Reviews

Album Reviews: Tyler The Creator, Megan Thee Stallion & Injury Reserve

The past few weeks have featured a lot of notable album drops, a couple of which I’ve already discussed. In favor of saving time, I decided to highlight a few great releases from the past week in one consolidated review.


Tyler, the Creator – IGOR

Tyler Okonma, known popularly as Tyler, the Creator, has had one of hip-hop’s most interesting character arcs. Jumpstarting his rap career in 2009 with the mixtape Bastard, Tyler and his Odd Future gang became a cultural phenomenon in hip-hop and R&B. But over the course of the past decade, Tyler has continually reinvented himself, transitioning from an abrasive, potty-mouthed, angsty teenager with daddy issues, to a more mature, more sensitive young man who was publicly embracing his sexuality.
Tyler has established himself as one of rap’s more risk-taking artists, opting for a different musical direction on just about every album release. So it wasn’t too much of a surprise that Tyler opted to go even further left than he has on his other albums, on IGOR.
Lyrically, Tyler takes the softer moments from Cherry Bomb and Flower Boy and dials it to a hundred; IGOR is undebatably the most emotive we’ve ever seen the California rapper.
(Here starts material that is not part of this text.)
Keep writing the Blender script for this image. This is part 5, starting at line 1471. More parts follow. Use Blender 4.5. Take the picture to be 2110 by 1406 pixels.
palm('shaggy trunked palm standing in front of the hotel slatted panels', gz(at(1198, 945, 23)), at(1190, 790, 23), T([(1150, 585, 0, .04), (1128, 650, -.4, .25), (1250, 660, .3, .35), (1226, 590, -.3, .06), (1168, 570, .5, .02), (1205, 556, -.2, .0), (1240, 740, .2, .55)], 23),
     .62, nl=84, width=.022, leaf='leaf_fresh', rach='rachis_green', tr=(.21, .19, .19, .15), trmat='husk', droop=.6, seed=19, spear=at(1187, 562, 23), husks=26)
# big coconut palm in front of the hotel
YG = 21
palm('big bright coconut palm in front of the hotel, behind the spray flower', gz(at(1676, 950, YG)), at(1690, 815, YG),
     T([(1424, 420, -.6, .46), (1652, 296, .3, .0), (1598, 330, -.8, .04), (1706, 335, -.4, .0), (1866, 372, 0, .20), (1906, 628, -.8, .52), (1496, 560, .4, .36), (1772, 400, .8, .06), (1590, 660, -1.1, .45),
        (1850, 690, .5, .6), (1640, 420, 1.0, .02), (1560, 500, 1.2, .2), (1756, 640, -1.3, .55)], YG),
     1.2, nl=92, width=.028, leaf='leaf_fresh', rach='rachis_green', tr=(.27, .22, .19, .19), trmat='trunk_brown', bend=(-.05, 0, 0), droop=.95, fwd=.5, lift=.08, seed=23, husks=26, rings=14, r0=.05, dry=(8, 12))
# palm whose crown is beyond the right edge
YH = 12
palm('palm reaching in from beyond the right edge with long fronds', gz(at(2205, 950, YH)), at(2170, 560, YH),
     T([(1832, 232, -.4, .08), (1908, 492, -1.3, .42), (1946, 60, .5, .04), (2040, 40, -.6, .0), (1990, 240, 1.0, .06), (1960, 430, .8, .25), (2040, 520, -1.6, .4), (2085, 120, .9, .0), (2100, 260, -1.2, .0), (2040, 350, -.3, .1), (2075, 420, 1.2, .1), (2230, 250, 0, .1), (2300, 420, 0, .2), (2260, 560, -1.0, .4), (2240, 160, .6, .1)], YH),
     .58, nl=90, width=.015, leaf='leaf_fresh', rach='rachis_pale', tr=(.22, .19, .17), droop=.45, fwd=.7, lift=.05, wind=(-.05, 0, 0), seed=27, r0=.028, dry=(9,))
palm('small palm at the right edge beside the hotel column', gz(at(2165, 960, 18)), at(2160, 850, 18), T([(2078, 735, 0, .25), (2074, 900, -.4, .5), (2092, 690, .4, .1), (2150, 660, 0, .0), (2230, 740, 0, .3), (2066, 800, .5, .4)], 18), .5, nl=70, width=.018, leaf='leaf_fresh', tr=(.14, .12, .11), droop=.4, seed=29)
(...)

Backed by experimental, synthy production and heavy pitch-tuning and frequent singing, Okonma delves into expressions of love, jealousy, and breaking up over the entirety of the 40-minute runtime. Tyler takes solo command of the production and arrangement of an album that is his most personal and emotionally-charged project yet.
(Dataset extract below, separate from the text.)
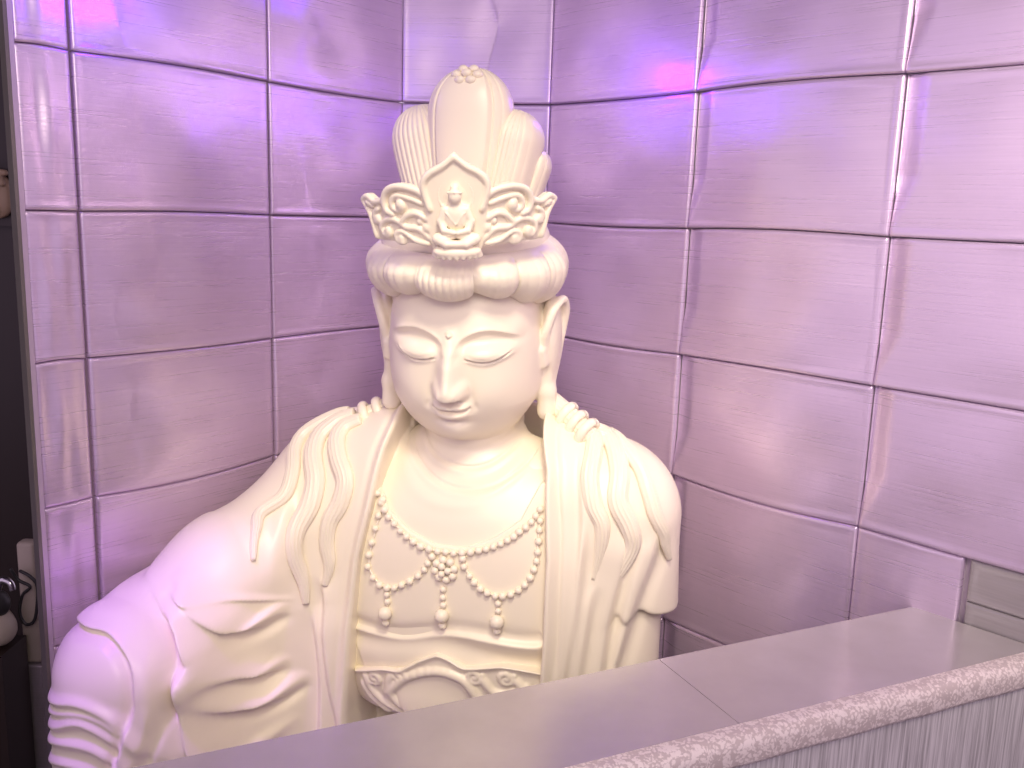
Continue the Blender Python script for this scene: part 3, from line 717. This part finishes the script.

Megan Thee Stallion – Fever

Following her 2018 project Tina Snow and the success of her single “Big Ole Freak,” Megan Thee Stallion — as we wrote in a recent artist spotlight — has become one of the most exciting new talents in hip-hop. With so many more eyes on the Houston rapper in anticipation of her debut record on the 300 Entertainment roster, it was important to bolster the hype by dropping a solid body of work that built off of her impressive resume thus far.
Despite wavering in terms of overall quality in comparison to her last project, Megan mostly sticks the landing on her latest mixtape Fever.
Megan brings back everything we loved about Tina Snow — confident, sensational shit-talking, impressive flows that harken back to Southern hip-hop legends, and unbelievably quotable bars, all of which she puts on display on highlights like “Realer,” “Cash Shit,” and “Simon Says.”
And to emphasize the “Hot Girl Meg” alter ego — which she described in an interview with Vulture Magazine as “the party girl” and “the turn-up queen” — Fever also contains less abrasive, more club-ready tracks like “Shake That” and “Big Drank.”
Fever is slightly hampered by filler, and there might not be a hit in the tracklist as big as “Big Ole Freak,” but it’s nonetheless another fun project from the burgeoning Houston torchbearer that will add to the hype for her proper debut studio album.


Injury Reserve – Injury Reserve

I am a strong believer that Arizona-based trio Injury Reserve is currently one of, if not the best rap group in the world of alternative hip-hop (this is definitely a topic for an interesting debate; I’m sure many people would contend in favor of Brockhampton). There aren’t many hip-hop acts who successfully marry the elements of intriguing songwriting (courtesy of frontmen Stepa Groggs and Ritchie With a T), creative production (courtesy of producer Parker Corey), and consistent quality, the way that Injury Reserve has over the course of the past few years. So it’s no surprise that their debut, self-titled album is not just great, but is also their most artistically realized project to date.
The trio doubles up on their best qualities while going in a sonic direction that is more inclusive of the wide range of sounds they’ve tackled in the past. And beyond just sounding incredible, the crew incorporates some very creative ideas — such as the brilliant “Rap Song Tutorial,” in which an AI voice assists Ritchie in constructing a banger, step-by-step — and touch on an astounding number of topics too — from contemporary fashion trends on lead single “Jawbreaker,” to mental health and reflections of the past on “What a Year It’s Been,” to anecdotes about the transformative power of music on “Hello!”


What did you think of these albums? What were some of your favorite music releases from the past week?